Jakarta (ANTARA) - Chief Economist PT Danareksa (Persero) Rima Prama Artha menyebut dampak ekonomi perang Rusia-Ukraina kepada Indonesia relatif kecil, karena kedua negara tersebut bukan mitra dagang utama.
“Secara langsung dampaknya kepada Indonesia sebenarnya kecil karena bukan main partner kita,” katanya dalam Sharing Season Research & Innovation Initiative BUMN yang dilaksanakan secara daring dan dipantau di Jakarta, Kamis.
Porsi ekspor dan impor Indonesia tahun 2022 dengan Rusia masing-masing sebesar 0,64 persen. Sedangkan dengan Ukraina masing-masing sebesar 0,18 persen dan 0,53 persen.
Komoditas yang diekspor ke Rusia dan Ukraina sebagian besar adalah CPO, namun nilai ekspor tersebut kecil dan masing-masing sebesar 2,42 persen dan 0,92 persen dari total ekspor CPO Indonesia.
Selain itu komoditas yang diimpor dari Rusia adalah besi/baja yang hanya mencakup 2,64 persen dari total impor besi dan baja. Untuk impor dari Ukraina adalah gandum yang mencakup 24,45 persen dari total impor gandum.
Kendati demikian, Rima menyebut kenaikan harga minyak yang berpengaruh ke seluruh dunia tentu juga turut berdampak pada Indonesia yang dirasakan dalam bentuk inflasi yang ancamannya bisa melebar ke berbagai sektor.
“Inflasi yang paling hebat bulan ini karena setiap tahun bulan Ramadhan adalah inflasi tertinggi dan kemudian adanya kenaikan harga beberapa komoditas dan krisis energi yang bisa membuat inflasi lebih tinggi,” ujarnya.
Lebih lanjut Rima menyampaikan perang Rusia-Ukraina kepada pasar uang juga tidak terlalu mengkhawatirkan karena dana asing masuk ke pasar saham, namun keluar dari pasar utang.
“Sekarang tidak terlalu mengkhawatirkan karena kepemilikan asing di pasar uang kita hanya kecil 18 persen,” tuturnya.
Kendati demikian kebijakan bank sentral AS, Federal Reserve (Fed), terkait suku bunga hingga 7 kali tentu akan berdampak.
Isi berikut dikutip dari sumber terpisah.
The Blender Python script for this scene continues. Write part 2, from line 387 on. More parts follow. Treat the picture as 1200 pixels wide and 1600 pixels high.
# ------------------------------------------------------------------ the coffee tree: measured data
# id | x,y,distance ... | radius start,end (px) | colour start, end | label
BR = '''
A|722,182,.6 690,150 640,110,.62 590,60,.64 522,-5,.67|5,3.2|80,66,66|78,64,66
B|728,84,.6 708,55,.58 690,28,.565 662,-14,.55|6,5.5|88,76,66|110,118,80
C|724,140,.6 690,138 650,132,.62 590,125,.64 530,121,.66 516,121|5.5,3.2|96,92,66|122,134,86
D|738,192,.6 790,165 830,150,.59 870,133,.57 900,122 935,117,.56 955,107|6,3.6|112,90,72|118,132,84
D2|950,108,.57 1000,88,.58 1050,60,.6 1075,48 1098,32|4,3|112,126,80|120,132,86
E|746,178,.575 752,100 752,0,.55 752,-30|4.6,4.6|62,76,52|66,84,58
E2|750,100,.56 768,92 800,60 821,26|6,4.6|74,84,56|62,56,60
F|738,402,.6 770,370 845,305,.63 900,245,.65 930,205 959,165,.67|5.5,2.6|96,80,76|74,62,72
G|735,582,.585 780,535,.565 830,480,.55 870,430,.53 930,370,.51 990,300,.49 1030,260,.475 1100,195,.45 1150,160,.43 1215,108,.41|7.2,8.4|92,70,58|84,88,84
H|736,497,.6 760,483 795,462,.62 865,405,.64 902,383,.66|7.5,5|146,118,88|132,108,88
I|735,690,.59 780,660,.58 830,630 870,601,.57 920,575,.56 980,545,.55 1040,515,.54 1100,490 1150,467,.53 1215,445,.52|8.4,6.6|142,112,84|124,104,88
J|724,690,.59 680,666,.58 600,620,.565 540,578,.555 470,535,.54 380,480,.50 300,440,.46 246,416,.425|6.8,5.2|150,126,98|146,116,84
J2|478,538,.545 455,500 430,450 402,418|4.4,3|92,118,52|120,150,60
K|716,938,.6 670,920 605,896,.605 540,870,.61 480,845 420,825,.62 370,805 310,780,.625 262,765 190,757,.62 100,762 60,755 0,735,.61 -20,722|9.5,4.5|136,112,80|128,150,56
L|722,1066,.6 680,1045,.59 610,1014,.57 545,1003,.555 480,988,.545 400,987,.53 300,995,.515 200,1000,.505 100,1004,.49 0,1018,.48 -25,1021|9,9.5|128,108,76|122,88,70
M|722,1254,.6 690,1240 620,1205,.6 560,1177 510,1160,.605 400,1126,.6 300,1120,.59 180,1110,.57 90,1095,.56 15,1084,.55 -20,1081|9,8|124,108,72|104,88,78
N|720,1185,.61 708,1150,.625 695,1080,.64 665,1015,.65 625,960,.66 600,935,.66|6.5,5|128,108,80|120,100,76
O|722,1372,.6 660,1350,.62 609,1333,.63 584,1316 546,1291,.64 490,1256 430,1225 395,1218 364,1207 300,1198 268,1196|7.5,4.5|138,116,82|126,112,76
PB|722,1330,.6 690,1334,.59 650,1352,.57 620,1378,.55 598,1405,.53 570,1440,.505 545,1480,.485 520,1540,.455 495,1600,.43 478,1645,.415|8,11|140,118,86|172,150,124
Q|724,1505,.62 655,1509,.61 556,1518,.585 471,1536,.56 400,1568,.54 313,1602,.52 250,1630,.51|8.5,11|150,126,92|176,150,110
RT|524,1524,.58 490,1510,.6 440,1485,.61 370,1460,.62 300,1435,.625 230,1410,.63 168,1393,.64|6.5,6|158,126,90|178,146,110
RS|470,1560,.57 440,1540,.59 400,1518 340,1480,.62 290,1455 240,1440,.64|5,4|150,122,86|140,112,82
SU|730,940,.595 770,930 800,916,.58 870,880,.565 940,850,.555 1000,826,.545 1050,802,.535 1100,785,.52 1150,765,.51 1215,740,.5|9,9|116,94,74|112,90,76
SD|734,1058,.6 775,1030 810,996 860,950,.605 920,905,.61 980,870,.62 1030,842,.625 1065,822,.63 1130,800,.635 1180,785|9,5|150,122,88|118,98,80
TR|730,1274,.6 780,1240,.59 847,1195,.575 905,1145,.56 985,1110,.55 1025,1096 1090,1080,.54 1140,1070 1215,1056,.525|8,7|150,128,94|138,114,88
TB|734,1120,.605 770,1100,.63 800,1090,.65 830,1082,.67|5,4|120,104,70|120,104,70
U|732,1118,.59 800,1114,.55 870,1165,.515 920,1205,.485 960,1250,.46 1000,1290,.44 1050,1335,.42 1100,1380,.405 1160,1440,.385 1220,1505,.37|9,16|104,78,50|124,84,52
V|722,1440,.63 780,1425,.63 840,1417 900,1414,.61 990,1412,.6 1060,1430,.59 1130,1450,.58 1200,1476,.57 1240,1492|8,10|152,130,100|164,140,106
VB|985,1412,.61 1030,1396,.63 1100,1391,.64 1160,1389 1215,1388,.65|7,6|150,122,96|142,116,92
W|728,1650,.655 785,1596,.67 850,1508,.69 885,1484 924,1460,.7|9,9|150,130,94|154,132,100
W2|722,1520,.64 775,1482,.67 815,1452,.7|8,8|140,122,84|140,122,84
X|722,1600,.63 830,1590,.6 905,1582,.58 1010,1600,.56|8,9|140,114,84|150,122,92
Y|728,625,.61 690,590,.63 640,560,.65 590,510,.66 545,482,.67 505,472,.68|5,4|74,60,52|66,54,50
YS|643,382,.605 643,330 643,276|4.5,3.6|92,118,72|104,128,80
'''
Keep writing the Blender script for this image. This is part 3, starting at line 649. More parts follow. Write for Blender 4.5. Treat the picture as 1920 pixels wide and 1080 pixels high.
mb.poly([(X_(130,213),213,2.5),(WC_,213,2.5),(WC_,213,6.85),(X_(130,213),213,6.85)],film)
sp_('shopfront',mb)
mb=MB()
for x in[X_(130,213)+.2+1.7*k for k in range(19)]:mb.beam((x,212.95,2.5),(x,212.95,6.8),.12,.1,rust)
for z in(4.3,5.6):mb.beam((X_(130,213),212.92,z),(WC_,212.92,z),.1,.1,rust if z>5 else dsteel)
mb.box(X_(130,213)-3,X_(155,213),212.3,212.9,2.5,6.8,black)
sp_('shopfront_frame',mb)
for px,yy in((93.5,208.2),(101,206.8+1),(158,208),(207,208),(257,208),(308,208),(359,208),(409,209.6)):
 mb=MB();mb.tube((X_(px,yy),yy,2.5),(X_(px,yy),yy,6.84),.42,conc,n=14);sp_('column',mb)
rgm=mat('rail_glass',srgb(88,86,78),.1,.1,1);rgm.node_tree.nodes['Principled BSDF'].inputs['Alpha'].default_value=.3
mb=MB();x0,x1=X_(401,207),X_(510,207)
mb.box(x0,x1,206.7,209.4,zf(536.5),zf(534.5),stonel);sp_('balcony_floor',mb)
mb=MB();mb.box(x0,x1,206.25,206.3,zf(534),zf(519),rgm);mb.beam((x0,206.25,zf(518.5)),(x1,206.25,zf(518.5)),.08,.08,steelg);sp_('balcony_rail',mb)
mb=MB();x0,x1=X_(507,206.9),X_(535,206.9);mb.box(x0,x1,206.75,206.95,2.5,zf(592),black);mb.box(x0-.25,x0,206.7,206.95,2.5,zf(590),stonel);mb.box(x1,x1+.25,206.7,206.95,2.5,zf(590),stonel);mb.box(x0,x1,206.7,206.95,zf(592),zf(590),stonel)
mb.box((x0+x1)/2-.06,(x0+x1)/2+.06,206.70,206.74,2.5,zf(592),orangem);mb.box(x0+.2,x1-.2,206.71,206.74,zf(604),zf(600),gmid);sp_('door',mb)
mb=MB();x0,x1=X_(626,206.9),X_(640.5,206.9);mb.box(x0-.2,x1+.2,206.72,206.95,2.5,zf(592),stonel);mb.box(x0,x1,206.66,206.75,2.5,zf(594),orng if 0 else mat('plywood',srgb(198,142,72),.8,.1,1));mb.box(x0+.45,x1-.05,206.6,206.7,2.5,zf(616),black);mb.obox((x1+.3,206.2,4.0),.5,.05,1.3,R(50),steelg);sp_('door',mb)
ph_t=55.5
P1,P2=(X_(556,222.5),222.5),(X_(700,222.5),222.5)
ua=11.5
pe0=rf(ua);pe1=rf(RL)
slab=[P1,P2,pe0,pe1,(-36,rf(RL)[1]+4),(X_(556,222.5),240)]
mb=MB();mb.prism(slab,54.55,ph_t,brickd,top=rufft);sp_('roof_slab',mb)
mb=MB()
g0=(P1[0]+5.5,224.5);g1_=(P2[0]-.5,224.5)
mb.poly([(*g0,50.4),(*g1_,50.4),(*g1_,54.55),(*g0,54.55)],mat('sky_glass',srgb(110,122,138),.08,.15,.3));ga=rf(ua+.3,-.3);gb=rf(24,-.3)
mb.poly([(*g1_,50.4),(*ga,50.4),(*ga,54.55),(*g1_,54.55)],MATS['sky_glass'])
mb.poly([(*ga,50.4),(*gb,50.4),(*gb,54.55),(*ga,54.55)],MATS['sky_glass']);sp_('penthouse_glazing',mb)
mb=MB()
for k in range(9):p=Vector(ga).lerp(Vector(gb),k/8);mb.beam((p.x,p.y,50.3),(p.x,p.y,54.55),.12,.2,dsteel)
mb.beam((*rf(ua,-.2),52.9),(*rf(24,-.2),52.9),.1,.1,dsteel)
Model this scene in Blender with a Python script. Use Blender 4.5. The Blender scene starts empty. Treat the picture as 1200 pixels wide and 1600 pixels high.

Hal tersebut dinilainya membuat perbankan lebih tertarik untuk memberikan kredit yang membuat yield pada bond berubah dan memberi beban pada APBN.
Adapun proyeksi pertumbuhan ekonomi dunia direvisi melambat di tengah konflik geopolitik Rusia-Ukraina serta normalisasi kebijakan moneter. Dalam laporan World Economic Outlook April 2022, IMF memangkas proyeksi pertumbuhan ekonomi global dari 4,4 persen menjadi 3,6 persen di tahun 2022.
Selain itu Danareksa memperkirakan pemulihan masih berlanjut di tengah kenaikan harga dan potensi kenaikan BI7DRR.
“Proyeksi kami pertumbuhan berkisar 4,7-5,1 di kuartal pertama dan secara umum itu 4,66-5,31 kemudian suku bunga naik sekitar 0,5 sampai 0,75 basis poin karena basisnya BI menaikkan suku bunga adalah inflasi, sehingga kenaikannya belum terlalu banyak,” ucap dia.